Exercise instructions:
Among the entries below, find the lines with "Blender" and copy them.

::::::

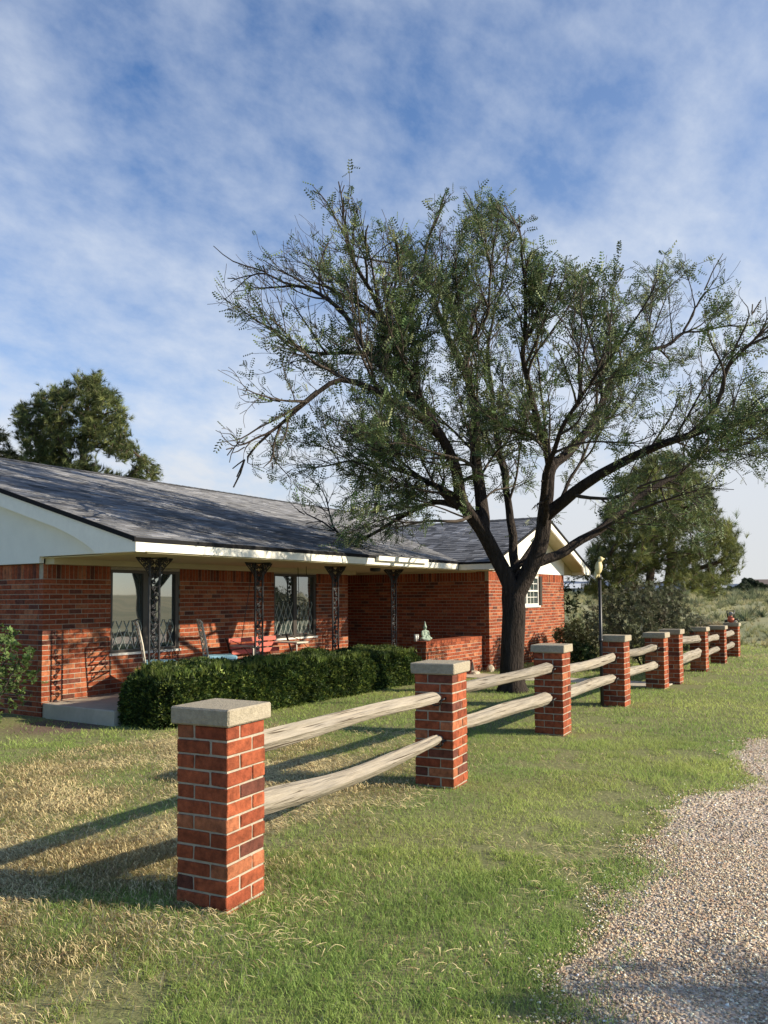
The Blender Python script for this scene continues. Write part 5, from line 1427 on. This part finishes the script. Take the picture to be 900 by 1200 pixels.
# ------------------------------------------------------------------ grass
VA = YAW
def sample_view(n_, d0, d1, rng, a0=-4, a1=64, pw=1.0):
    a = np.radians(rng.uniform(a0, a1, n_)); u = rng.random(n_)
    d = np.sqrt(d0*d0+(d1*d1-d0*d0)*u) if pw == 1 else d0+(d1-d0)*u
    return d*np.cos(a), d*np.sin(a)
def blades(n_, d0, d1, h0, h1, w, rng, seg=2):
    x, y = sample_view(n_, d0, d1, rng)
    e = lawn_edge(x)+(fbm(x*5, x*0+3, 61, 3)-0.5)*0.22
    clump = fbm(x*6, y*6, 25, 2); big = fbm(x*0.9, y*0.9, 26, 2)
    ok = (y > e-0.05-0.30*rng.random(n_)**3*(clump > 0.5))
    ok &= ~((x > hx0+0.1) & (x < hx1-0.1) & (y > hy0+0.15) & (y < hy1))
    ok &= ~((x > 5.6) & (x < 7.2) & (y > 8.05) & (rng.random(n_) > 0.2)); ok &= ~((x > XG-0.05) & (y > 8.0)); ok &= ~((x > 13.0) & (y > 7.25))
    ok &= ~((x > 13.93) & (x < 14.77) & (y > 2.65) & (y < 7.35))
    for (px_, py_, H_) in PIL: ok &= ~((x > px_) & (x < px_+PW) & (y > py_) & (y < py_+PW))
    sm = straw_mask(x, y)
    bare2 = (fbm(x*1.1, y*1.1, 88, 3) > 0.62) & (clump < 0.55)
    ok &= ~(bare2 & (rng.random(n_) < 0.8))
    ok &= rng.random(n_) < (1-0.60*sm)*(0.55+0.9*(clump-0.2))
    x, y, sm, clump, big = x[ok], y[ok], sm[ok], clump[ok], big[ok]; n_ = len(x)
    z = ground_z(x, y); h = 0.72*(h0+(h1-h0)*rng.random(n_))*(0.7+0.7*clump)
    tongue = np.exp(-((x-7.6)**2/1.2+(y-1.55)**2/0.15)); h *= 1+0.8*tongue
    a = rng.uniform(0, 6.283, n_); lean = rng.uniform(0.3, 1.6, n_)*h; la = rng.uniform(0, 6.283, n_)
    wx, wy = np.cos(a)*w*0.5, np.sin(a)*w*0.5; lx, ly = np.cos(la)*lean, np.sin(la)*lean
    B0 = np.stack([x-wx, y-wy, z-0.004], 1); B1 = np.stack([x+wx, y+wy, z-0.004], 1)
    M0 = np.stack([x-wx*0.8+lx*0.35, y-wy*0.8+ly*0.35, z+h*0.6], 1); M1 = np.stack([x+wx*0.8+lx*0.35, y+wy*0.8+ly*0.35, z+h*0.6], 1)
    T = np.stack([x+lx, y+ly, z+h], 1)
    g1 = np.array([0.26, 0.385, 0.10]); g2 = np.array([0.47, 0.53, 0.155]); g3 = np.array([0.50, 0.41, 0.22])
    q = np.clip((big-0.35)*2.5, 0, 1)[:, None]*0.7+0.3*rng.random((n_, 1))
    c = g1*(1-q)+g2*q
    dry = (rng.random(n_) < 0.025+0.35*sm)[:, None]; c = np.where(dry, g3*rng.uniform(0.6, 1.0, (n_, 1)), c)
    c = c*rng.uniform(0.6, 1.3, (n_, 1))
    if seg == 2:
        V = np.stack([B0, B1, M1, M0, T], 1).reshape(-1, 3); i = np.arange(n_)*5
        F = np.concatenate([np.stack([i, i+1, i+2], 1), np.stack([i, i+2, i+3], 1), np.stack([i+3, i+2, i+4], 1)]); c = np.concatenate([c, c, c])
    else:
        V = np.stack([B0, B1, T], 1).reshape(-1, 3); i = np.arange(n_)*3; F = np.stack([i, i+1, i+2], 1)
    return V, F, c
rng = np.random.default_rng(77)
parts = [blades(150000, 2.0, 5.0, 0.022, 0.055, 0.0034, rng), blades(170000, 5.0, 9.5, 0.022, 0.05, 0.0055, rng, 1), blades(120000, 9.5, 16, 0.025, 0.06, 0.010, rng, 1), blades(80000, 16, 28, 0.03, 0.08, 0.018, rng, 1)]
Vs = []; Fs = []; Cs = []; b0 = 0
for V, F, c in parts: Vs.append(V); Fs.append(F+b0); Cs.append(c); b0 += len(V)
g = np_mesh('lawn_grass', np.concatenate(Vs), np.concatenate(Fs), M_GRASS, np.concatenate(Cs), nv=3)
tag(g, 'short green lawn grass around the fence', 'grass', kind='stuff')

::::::

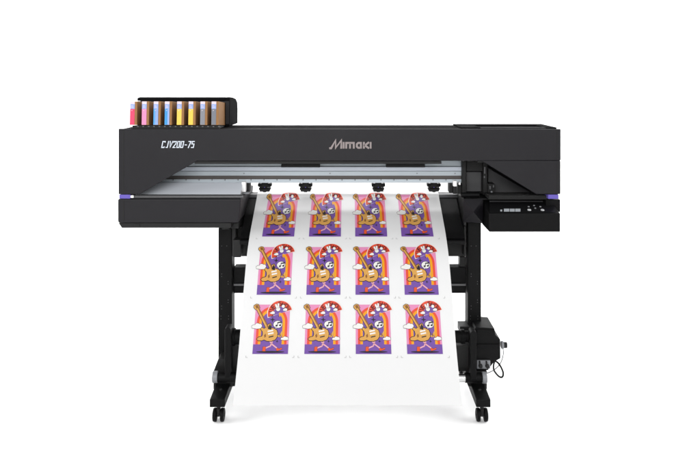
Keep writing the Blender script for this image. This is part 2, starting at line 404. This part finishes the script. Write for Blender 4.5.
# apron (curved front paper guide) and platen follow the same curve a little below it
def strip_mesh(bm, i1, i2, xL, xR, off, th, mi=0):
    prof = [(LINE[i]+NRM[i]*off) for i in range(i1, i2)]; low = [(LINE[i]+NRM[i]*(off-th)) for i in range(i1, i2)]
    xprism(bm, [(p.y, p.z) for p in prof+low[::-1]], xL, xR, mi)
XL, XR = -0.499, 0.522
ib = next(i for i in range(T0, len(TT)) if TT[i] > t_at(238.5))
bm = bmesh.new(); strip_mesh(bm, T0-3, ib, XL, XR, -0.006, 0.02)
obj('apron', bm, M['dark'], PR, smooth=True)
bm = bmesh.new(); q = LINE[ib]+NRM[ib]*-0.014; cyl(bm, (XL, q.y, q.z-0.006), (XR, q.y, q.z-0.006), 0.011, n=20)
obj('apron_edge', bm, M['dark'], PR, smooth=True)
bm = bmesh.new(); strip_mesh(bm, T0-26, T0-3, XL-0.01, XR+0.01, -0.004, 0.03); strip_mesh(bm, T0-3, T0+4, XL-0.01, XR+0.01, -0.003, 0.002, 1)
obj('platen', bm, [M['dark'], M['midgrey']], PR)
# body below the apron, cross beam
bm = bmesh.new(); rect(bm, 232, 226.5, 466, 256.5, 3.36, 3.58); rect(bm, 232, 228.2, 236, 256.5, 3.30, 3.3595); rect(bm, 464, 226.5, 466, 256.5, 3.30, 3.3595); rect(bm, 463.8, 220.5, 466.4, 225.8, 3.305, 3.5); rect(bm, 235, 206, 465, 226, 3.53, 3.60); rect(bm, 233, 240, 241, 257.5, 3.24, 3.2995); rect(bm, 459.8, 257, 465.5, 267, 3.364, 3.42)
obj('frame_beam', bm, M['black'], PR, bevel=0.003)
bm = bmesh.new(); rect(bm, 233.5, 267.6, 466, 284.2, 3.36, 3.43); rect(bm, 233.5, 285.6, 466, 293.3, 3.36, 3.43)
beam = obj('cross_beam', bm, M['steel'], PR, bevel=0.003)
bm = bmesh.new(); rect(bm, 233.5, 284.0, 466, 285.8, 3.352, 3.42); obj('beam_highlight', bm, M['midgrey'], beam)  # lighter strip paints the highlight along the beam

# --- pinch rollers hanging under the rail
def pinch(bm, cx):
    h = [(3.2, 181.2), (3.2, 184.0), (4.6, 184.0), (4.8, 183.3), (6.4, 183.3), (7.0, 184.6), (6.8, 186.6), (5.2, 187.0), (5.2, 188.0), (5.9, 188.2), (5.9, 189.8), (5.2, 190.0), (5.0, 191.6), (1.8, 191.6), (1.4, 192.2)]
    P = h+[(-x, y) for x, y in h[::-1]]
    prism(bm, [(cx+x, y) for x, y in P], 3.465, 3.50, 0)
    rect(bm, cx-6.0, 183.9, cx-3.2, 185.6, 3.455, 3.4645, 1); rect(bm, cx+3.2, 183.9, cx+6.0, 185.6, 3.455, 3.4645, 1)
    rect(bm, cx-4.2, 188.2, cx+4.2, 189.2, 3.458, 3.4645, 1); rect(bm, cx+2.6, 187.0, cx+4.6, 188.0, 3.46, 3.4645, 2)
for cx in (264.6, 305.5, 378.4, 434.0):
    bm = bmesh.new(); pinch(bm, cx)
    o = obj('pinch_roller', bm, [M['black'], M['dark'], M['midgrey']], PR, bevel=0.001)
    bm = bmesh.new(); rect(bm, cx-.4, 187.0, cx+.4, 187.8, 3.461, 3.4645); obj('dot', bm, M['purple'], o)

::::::

Exercise solution:
The Blender Python script for this scene continues. Write part 5, from line 1427 on. This part finishes the script. Take the picture to be 900 by 1200 pixels.
Keep writing the Blender script for this image. This is part 2, starting at line 404. This part finishes the script. Write for Blender 4.5.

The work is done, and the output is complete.